The highest inflation in decades keeps rearing its ugly head everywhere. But it isn’t just hiking the price of pasta at my neighborhood Italian joint. If you’re thinking of buying a home soon, it will affect you in more ways than one.

This is Jon Reed with NextAdvisor. Next week, November’s Consumer Price Index, which measures the average change in prices for certain goods and services, is released, and it could mean a whole lot. It will help determine how the Federal Reserve moves forward with rate hikes that could significantly slow the economy – and maybe lead to a recession.

If you’re considering a home purchase, this matters because of the connection between mortgage rates and inflation. Mortgage rates have doubled this year, reaching as high as 7%, which has significantly increased the cost of buying a home.
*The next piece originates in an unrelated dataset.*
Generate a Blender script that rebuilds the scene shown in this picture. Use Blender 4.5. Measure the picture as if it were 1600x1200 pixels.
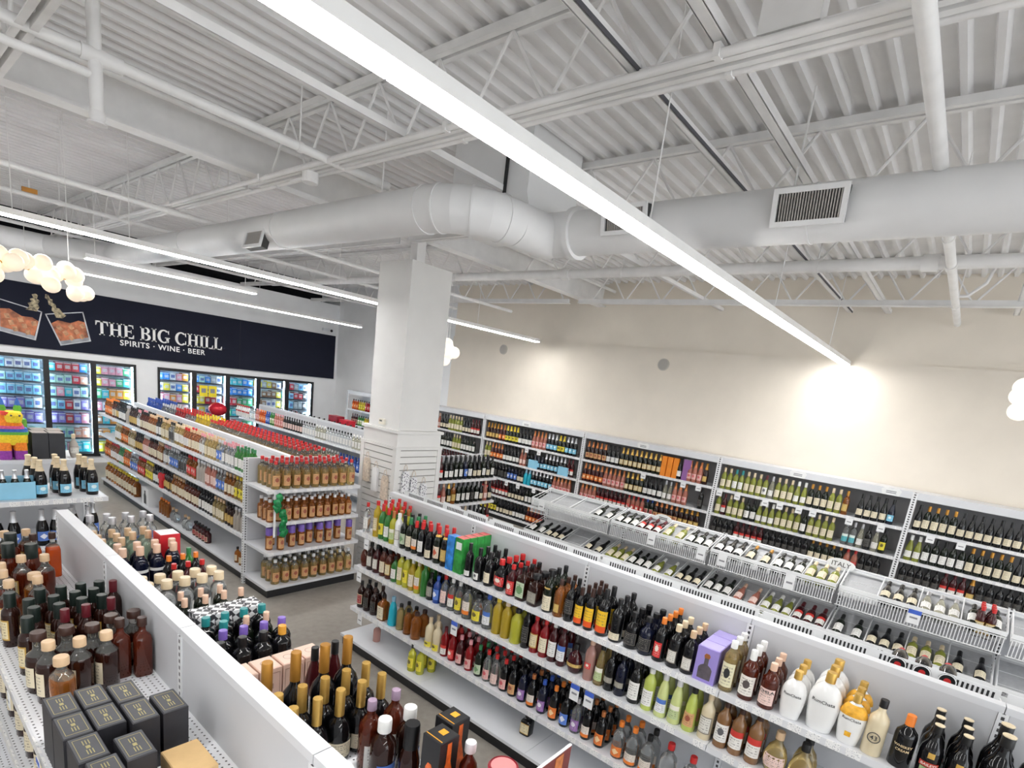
import bpy, math, random
from mathutils import Matrix, Vector
random.seed(7)
for o in list(bpy.data.objects):
    bpy.data.objects.remove(o)
SC = bpy.context.scene
C = SC.collection

# ------------------------------------------------------------------ camera
cd = bpy.data.cameras.new('camera'); cam = bpy.data.objects.new('camera', cd); C.objects.link(cam)
cd.sensor_fit = 'HORIZONTAL'; cd.sensor_width = 36.0; cd.lens = 853.87 / 1600 * 36
cd.shift_x = 0.0; cd.shift_y = 194.2 / 1600; cd.clip_start = .05; cd.clip_end = 100
right = Vector((0.63995, -0.75788, 0.12678)).normalized()
fwd = Vector((0.76343, 0.60833, -0.21702)).normalized()
up = right.cross(fwd).normalized(); right = fwd.cross(up).normalized()
cam.matrix_world = Matrix(((right.x, up.x, -fwd.x, 0), (right.y, up.y, -fwd.y, 0), (right.z, up.z, -fwd.z, 2.7), (0, 0, 0, 1)))
SC.camera = cam

# ------------------------------------------------------------------ world, exposure
w = bpy.data.worlds.new('world'); SC.world = w; w.use_nodes = True
w.node_tree.nodes['Background'].inputs['Color'].default_value = (0.90, 0.95, 1.0, 1)
w.node_tree.nodes['Background'].inputs['Strength'].default_value = 2.6
SC.view_settings.view_transform = 'Standard'; SC.view_settings.look = 'None'
SC.view_settings.exposure = 0.62; SC.view_settings.gamma = 1.0; SC.view_settings.use_curve_mapping = False
LED = 32.0            # emission of the linear ceiling lights
try:
    SC.cycles.use_denoising = True
    SC.cycles.caustics_reflective = False; SC.cycles.caustics_refractive = False
    SC.cycles.sample_clamp_indirect = 6.0
    SC.cycles.max_bounces = 8; SC.cycles.diffuse_bounces = 5; SC.cycles.transparent_max_bounces = 12
except Exception:
    pass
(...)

They’ve since come down a bit after reports showed inflation starting to cool down in October.

If next week’s data show more signs of cooling, experts say mortgage rates are likely to decline further. If your New Year’s resolution is to become a homeowner in 2023, that’s good news. But we could also see the opposite. 

What can you do? If you read my newsletter, the answer will sound familiar: Buy a home you want at a payment you can afford. 

Here are some ways to make sure you’re getting a solid mortgage rate during these uncertain times:

Shop around. Don’t just go with the first lender you hear about. Get loan estimates from multiple lenders, preferably on the same day (or at least close to it) and with the same terms. Compare the rates and the APR – that will show the total cost including upfront fees.

Stay within your budget. Give yourself plenty of cushion to be able to afford a monthly payment. Nothing is scarier than buying a home and then losing work or seeing your income drop and being unable to make the payments. So don’t shop at the top of what you’re approved for. Start with a monthly payment you can afford and work from there to see how much home it’ll buy you.

Don’t rush a home purchase. Sure, you see headlines about rates starting to go down, but the truth is you can buy a home in any market if your financial situation is right. Don’t try to make it happen just because of what’s happening in the market.